副大統領候補ディベート 大統領との矛盾の有無に注目 アメリカのリーダーどう決まる? その28
Japan In-depth / 2016年10月6日 18時30分
大原ケイ(米国在住リテラリー・エージェント)
「アメリカ本音通信」
10月4日、共和党のドナルド・トランプと、民主党のヒラリー・クリントンそれぞれの副大統領候補が最初で最期のディベートを行った。この2人、表立ったところでは似た者同士と言える。共和党のマイク・ペンスはインディアナ州知事、民主党のティム・ケインはバージニア州知事。2人とも白人男性、結婚して31年、従軍している息子がおり、宗教的に保守的、周りの評判は「ナイスガイ」と共通点が多い。
決定的に違うのは、それぞれの大統領候補の考え方との温度差だろう。ティム・ケインは政策的にほとんどすべてクリントンのそれと同じ方針や政策を掲げており、副大統領の最重要使命である「大統領に万が一のことがあった時」に即座にトップの座に就任し、ブレることなく政権の継続が図れるベテランの政治家だ。クリントンもそれを期待して、もっとパートナーとして話題になったであろう元対立候補のバーニー・サンダースや、民主党内のリベラル層の支持を得ていたエリザベス・ウォーレンではなく、地味だが堅実な右腕を選んだとされている。
一方、政治家としての経験が全くなく、共和党内でも支持が割れているトランプは、自分が抱え込めなかった宗教観重視の保守派をマイク・ペンスに説得させ、また大統領となった時には実務のほとんどを仕切れる人物として彼を選んだ。
ディベートの表層だけを見れば、ケインが司会の制止も聞かず、攻撃的に何度もペンスの答弁の最中を遮って発言し、ペンスはそれを受けて終始、落ち着き払った態度をとったことで「ペンスの勝ち」という印象になる。だが、議論の内容に踏み込んでみると、司会がペンスの言い分に矛盾や嘘があるのをまったく指摘しないが故にケインはいちいち「今の発言は事実ではない」と訂正しているのに対し、ペンスがケインの答弁にクチを挟む場合は、事実にもかかわらず「それはウソだ」「トランプはそんなことを言っていない」「馬鹿げた指摘だ」と口出ししているのがわかる。

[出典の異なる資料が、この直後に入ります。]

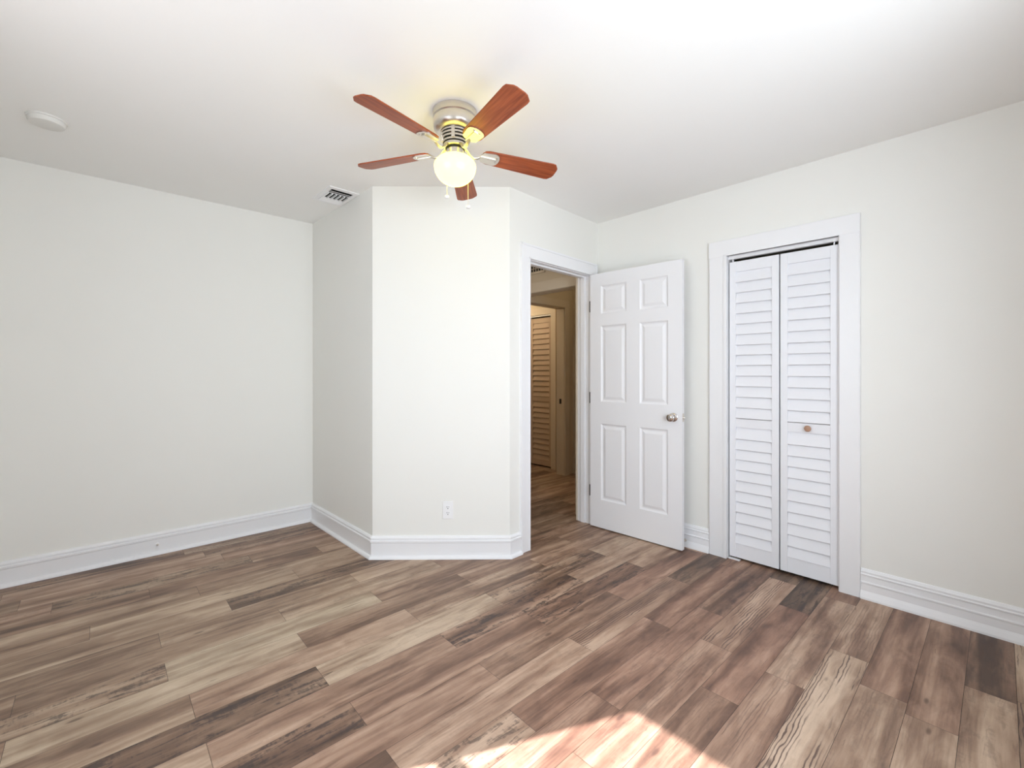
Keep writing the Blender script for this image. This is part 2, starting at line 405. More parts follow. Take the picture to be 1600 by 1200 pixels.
# windows (behind the viewer): frame, sashes with meeting rail, panes, sill
def window(name, F, x0, x1, z0, z1, label):
    root = tag(empty(name, F.M @ Matrix.Translation(((x0+x1)/2, 0, z0))), label, 'window', kind='structure')
    w = (x1-x0)/2; h = z1-z0
    bm = bmesh.new()
    for a, b, c, d in ((-w, -w+.035, 0, h), (w-.035, w, 0, h), (-w, w, 0, .035), (-w, w, h-.03, h)): box(bm, a, b, .04, T, c, d)
    obj('window_frame', bm, M_trim, root)
    for zz0, zz1, yy in ((.035, h*.49, .065), (h*.47, h-.03, .09)):
        bm = bmesh.new()
        for a, b, c, d in ((-w+.035, -w+.065, zz0, zz1), (w-.065, w-.035, zz0, zz1), (-w+.035, w-.035, zz0, zz0+.035), (-w+.035, w-.035, zz1-.035, zz1)): box(bm, a, b, yy-.012, yy+.012, c, d)
        sa = obj('sash', bm, M_trim, root)
        bm = bmesh.new(); box(bm, -w+.06, w-.06, yy-.002, yy+.002, zz0+.03, zz1-.03); obj('pane', bm, M_glass, sa)
    bm = bmesh.new(); box(bm, -w-.05, w+.05, -.045, .05, -.03, 0, bev=.004); obj('window_sill', bm, M_trim, root)
    bm = bmesh.new()
    for a, b, c, d in ((-w-.08, -w, 0, h+.08), (w, w+.08, 0, h+.08), (-w, w, h, h+.08), (-w-.08, w+.08, -.10, -.03)): box(bm, a, b, -.018, 0, c, d)
    obj('window_casing', bm, M_trim, root)
window('window_1', F_win, *WIN1, 'white sash window letting in the sun opposite the closet')
window('window_2', F_back, *WIN2, 'unseen white sash window added behind the viewer to light the left wall')

# ------------------------------------------------------------------ baseboards
P_std = [(0, 0), (-.034, 0), (-.033, .008), (-.029, .015), (-.022, .0195), (-.014, .021), (-.014, .103), (-.0195, .108), (-.0195, .119),
         (-.0115, .1225), (-.0115, .127), (-.0145, .130), (-.0145, .137), (-.008, .147), (0, .149)]
P_right = [(0, 0), (-.030, 0), (-.029, .010), (-.022, .030), (-.016, .045), (-.0145, .082), (-.0195, .086), (-.0195, .092), (-.0125, .096), (-.0115, .125),
           (-.0165, .129), (-.0165, .134), (-.011, .138), (-.0125, .148), (-.006, .160), (0, .163)]
def baseboard(name, F, x0, x1, label, Fa=None, Fb=None, prof=P_std):
    bm = bmesh.new()
    m0 = mitre(Fa, F)[1] if Fa else 0; m1 = mitre(F, Fb)[0] if Fb else 0
    sweep(bm, prof, x0, x1, m0, m1)
    return tag(obj(name, bm, M_trim, M=F.M), label, 'baseboard', kind='structure')
baseboard('baseboard_left', F_left, 0, F_left.len, 'white moulded baseboard along the long left wall', F_win, F_ret)
baseboard('baseboard_return', F_ret, 0, F_ret.len, 'white moulded baseboard along the narrow shaded wall', F_left, F_diag)
baseboard('baseboard_diagonal', F_diag, 0, F_diag.len, 'white moulded baseboard under the power outlet', F_ret, F_door)
baseboard('baseboard_doorway', F_door, 0, 0.096, 'short white baseboard stub beside the door casing', F_diag, None)
baseboard('baseboard_corner', F_right, 0.0, 0.941, 'white ridged baseboard behind the open door', F_door, None, P_right)
baseboard('baseboard_right', F_right, 1.776, F_right.len, 'white ridged baseboard to the right of the closet', None, F_back, P_right)

# ------------------------------------------------------------------ casings and jambs
def casing(bm, x0, x1, z1, w_l, w_r, w_t, th=.018, y0=0.0, bead=True):
    """moulded casing around an opening, its face towards -y"""
    def leg(a, b, inner_right):
        prof = [(a, y0), (a, y0-th*.75), (a+.006, y0-th), (b-.006, y0-th), (b, y0-th*.8), (b, y0)]
        prism(bm, prof, 0, z1)
    leg(x0-w_l, x0, True); leg(x1, x1+w_r, False)
    box(bm, x0-w_l, x1+w_r, y0-th, y0, z1, z1+w_t, bev=.003)
    if bead:                                                         # back band and inner bead
        for a, b in ((x0-w_l, x0-w_l+.014), (x1+w_r-.014, x1+w_r)): box(bm, a, b, y0-th-.006, y0-th+.001, 0, z1+w_t, bev=.002)
        box(bm, x0-w_l, x1+w_r, y0-th-.006, y0-th+.001, z1+w_t-.014, z1+w_t, bev=.002)
        for a, b in ((x0+.000, x0-.012), (x1+.012, x1)): box(bm, min(a, b), max(a, b), y0-th-.004, y0-th+.001, 0, z1+.012, bev=.0015)
        box(bm, x0-.012, x1+.012, y0-th-.004, y0-th+.001, z1, z1+.012, bev=.0015)
bm = bmesh.new(); casing(bm, DO0+.0, DO1, DOZ+.004, .091, .091, .100)
tag(obj('trim_1', bm, M_trim, M=F_door.M), 'white moulded casing around the open doorway', 'door casing', kind='structure')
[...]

特に、トランプが選挙活動中に主張してきた「違法移民を捕える特別警察を組織する」「メキシコとの国境に壁を作る」「そのうち納税記録を公開する」「日本や韓国も核兵器を持つべき」「中絶をした女性は罰せられるべき」という発言を「そんなことは言っていない」と否定しているのは注目に値すべきだろう。
特に、ロシアのウラジーミル・プーティン大統領が大好きなトランプは、ロシアに友好的な外交政策に固執しているが、ペンスはシリアや領土問題で米国とロシアが対立した場合、戦争をも厭わない、いわば従来の共和党タカ派でも口にしないような危険な外交方針に言及した。つまり、マイク・ペンスはトランプに是非にと請われて副大統領候補にはなったが、彼と全面的に折り合うことはせず、もしトランプが負けた時、自分の政治生命がそこで尽きてしまわないように配慮して発言しているとも取れる。
そしてディベートでペンスが「勝った」と言われたことに、自分がいちばん注目されたいトランプが反発し、彼をなじるような発言をしてパートナーシップが崩壊するリスクもあったが、後日トランプの反応は「勝てる賢いパートナーを選んだ自分に見る目があった」とこれも自分の手柄のようにぶち上げた。
だが、これまでの大統領選挙で副大統領候補同士のディベートで、浮動票が大きく動いたためしはない。これも本選挙が終わってみれば、そんなこともあったな、という程度のステップでしかないだろう。選挙後に注目されるのは、トランプと共闘した後に、州知事再選というキャリアを手放したペンスが再び共和党内で迎え入れられるかどうか、かもしれない。そういう意味では、大統領選と同時に行われる各州の議員選挙や州知事選挙を控えている候補が今後、ペンスのようにうまく立ち回れるのかに衆目が移りそうだ。